## DATA EXCERPT
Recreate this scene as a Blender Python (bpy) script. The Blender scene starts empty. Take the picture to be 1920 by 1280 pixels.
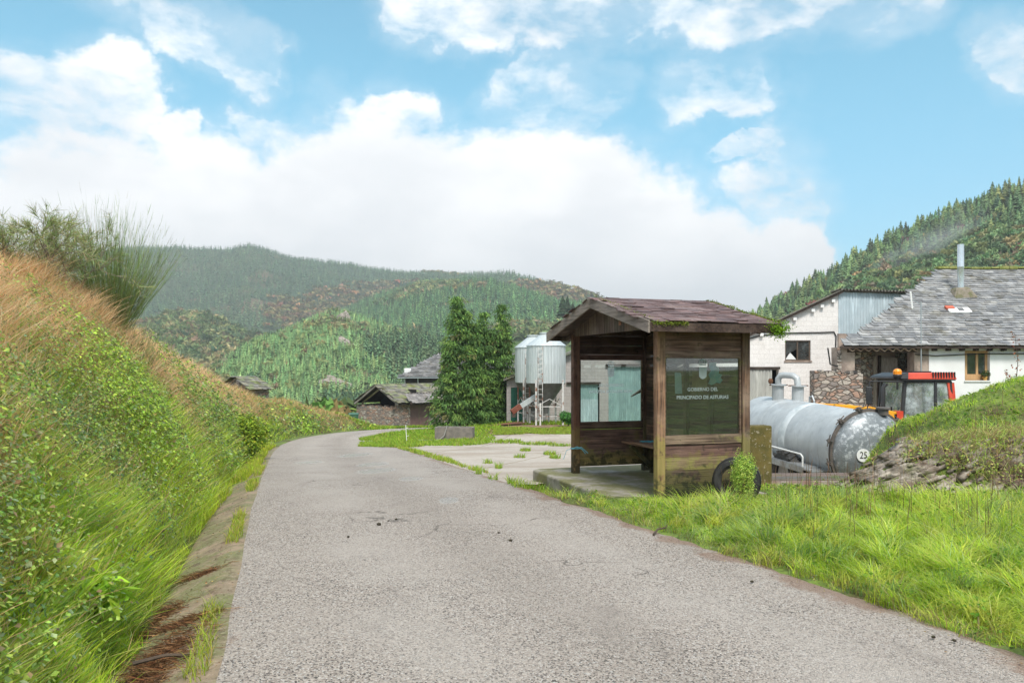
import bpy, bmesh, math, random
import numpy as np
from mathutils import Matrix, Vector, noise as mnoise
R = math.radians
rng = np.random.default_rng(11)
random.seed(5)
SC = bpy.context.scene
COL = SC.collection

# ------------------------------------------------------------------ camera
CAMH = 1.62
cd = bpy.data.cameras.new('camera'); cam = bpy.data.objects.new('camera', cd); COL.objects.link(cam)
cam.location = (0, 0, CAMH); cam.rotation_euler = (R(90), 0, 0)
cd.sensor_width = 36; cd.lens = 36 * 1500 / 1920; cd.shift_y = 52 / 1920
cd.clip_start = .05; cd.clip_end = 12000
SC.camera = cam
SC.render.resolution_x = 1024; SC.render.resolution_y = 682
SC.view_settings.view_transform = 'Standard'; SC.view_settings.look = 'None'
SC.view_settings.gamma = 1; SC.view_settings.exposure = 1.6
SC.render.engine = 'CYCLES'
SC.cycles.use_denoising = True
SC.cycles.max_bounces = 6; SC.cycles.diffuse_bounces = 3; SC.cycles.glossy_bounces = 2
SC.cycles.transmission_bounces = 3; SC.cycles.transparent_max_bounces = 10; SC.cycles.volume_bounces = 0
SC.cycles.caustics_reflective = False; SC.cycles.caustics_refractive = False
SC.cycles.volume_step_rate = 2.0; SC.cycles.volume_max_steps = 96

# ------------------------------------------------------------------ node helper
class NT:
    def __init__(s, tree): s.t = tree; s.n = tree.nodes; s.l = tree.links
    def add(s, typ, props=None, **ins):
        nd = s.n.new(typ)
        for k, v in (props or {}).items(): setattr(nd, k, v)
        for k, v in ins.items():
            key = int(k[1:]) if k[0] == 'i' and k[1:].isdigit() else k.replace('_', ' ')
            s.set(nd.inputs[key], v)
        return nd
    def set(s, sock, v):
        if isinstance(v, bpy.types.NodeSocket): s.l.new(v, sock)
        elif isinstance(v, bpy.types.Node): s.l.new(v.outputs[0], sock)
        else:
            if hasattr(sock, 'default_value') and isinstance(v, (tuple, list)) and len(v) == 3 and sock.type == 'RGBA': v = (*v, 1)
            sock.default_value = v
    def math(s, op, a, b=0.0, c=0.0, clamp=False):
        nd = s.n.new('ShaderNodeMath'); nd.operation = op; nd.use_clamp = clamp
        s.set(nd.inputs[0], a); s.set(nd.inputs[1], b)
        if len(nd.inputs) > 2: s.set(nd.inputs[2], c)
        return nd.outputs[0]
    def mix(s, f, a, b, mode='MIX'):
        nd = s.n.new('ShaderNodeMix'); nd.data_type = 'RGBA'; nd.blend_type = mode
        s.set(nd.inputs[0], f); s.set(nd.inputs[6], a); s.set(nd.inputs[7], b)
        return nd.outputs[2]
    def noise(s, vec, scale, detail=4, rough=.55, dist=0.0):
        nd = s.add('ShaderNodeTexNoise', None, Scale=scale, Detail=detail, Roughness=rough, Distortion=dist)
        if vec is not None: s.l.new(vec, nd.inputs['Vector'])
        return nd.outputs[0]
    def ramp(s, f, lo, hi, a=0.0, b=1.0):
        nd = s.n.new('ShaderNodeMapRange'); nd.interpolation_type = 'SMOOTHSTEP'
        s.set(nd.inputs[0], f); s.set(nd.inputs[1], lo); s.set(nd.inputs[2], hi); s.set(nd.inputs[3], a); s.set(nd.inputs[4], b)
        return nd.outputs[0]
    def mapping(s, vec, scale=(1, 1, 1), rot=(0, 0, 0), loc=(0, 0, 0)):
        nd = s.add('ShaderNodeMapping'); s.l.new(vec, nd.inputs[0])
        nd.inputs['Scale'].default_value = scale; nd.inputs['Rotation'].default_value = rot; nd.inputs['Location'].default_value = loc
        return nd.outputs[0]

# ------------------------------------------------------------------ sky, clouds, sun
SUN_EL, SUN_AZ = 55, 172          # azimuth measured from +Y (view direction) to the right: behind the camera, left
w = bpy.data.worlds.new('World'); SC.world = w; w.use_nodes = True
w.node_tree.nodes.clear(); T = NT(w.node_tree)
wo = T.add('ShaderNodeOutputWorld')
sky = T.add('ShaderNodeTexSky', {'sky_type': 'NISHITA', 'sun_disc': False, 'sun_elevation': R(SUN_EL),
            'sun_rotation': R(SUN_AZ), 'altitude': 600, 'air_density': 1.0, 'dust_density': 0.6, 'ozone_density': 1.0})
tc = T.add('ShaderNodeTexCoord'); sep = T.add('ShaderNodeSeparateXYZ'); T.l.new(tc.outputs['Generated'], sep.inputs[0])
az = T.math('MULTIPLY', T.math('ARCTAN2', sep.outputs[0], sep.outputs[1]), 57.2958)
el = T.math('MULTIPLY', T.math('ARCSINE', sep.outputs[2]), 57.2958)
nw = T.add('ShaderNodeTexNoise', None, Scale=6.0, Detail=7.0, Roughness=.62)
T.l.new(tc.outputs['Generated'], nw.inputs['Vector']); sw = T.add('ShaderNodeSeparateColor'); T.l.new(nw.outputs['Color'], sw.inputs[0])
az0, el0 = az, el
az = T.math('MULTIPLY_ADD', T.math('SUBTRACT', sw.outputs[0], .5), 13.0, az)
el = T.math('MULTIPLY_ADD', T.math('SUBTRACT', sw.outputs[1], .5), 8.0, el)
def sky_at(px, py):
    a = math.atan2(px - 960, 1500); e = math.atan2(692 - py, math.hypot(1500, px - 960))
    return math.degrees(a), math.degrees(e)
BLOBS = [  # centre x, y, half width, half height in photo-space degrees (converted), tilt
    (-200, 470, 420, 200, 0), (150, 470, 300, 205, 0), (420, 500, 330, 225, 0), (700, 440, 230, 245, 0), (860, 460, 260, 225, 0),
    (1060, 480, 240, 225, 0), (1220, 560, 180, 230, 0), (1440, 600, 130, 200, 0), (900, 640, 900, 130, 0),
    (60, 190, 190, 85, -14), (210, 160, 110, 70, 0), (-60, 230, 120, 90, 0),
    (330, 30, 170, 60, 22), (460, 105, 90, 55, 32), (250, -60, 160, 70, 0),
    (870, 20, 100, 55, 0), (1130, 0, 230, 70, 0), (1420, 10, 210, 80, 0), (1640, -15, 150, 55, 0),
    (1020, 185, 110, 85, -12), (1350, 175, 130, 55, 8), (1385, 286, 75, 14, 0), (1890, 90, 90, 55, 0), (740, 215, 90, 45, 0),
    (560, 240, 120, 40, -10), (330, 240, 60, 28, 0), (1440, 400, 100, 110, 20),
]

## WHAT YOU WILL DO
Take the lines from the start of the material to the line with "COL = SC.collection", both included, and transcribe them exactly without the pictures.

## RESULT FOR THIS EXERCISE
Recreate this scene as a Blender Python (bpy) script. The Blender scene starts empty. Take the picture to be 1920 by 1280 pixels.
import bpy, bmesh, math, random
import numpy as np
from mathutils import Matrix, Vector, noise as mnoise
R = math.radians
rng = np.random.default_rng(11)
random.seed(5)
SC = bpy.context.scene
COL = SC.collection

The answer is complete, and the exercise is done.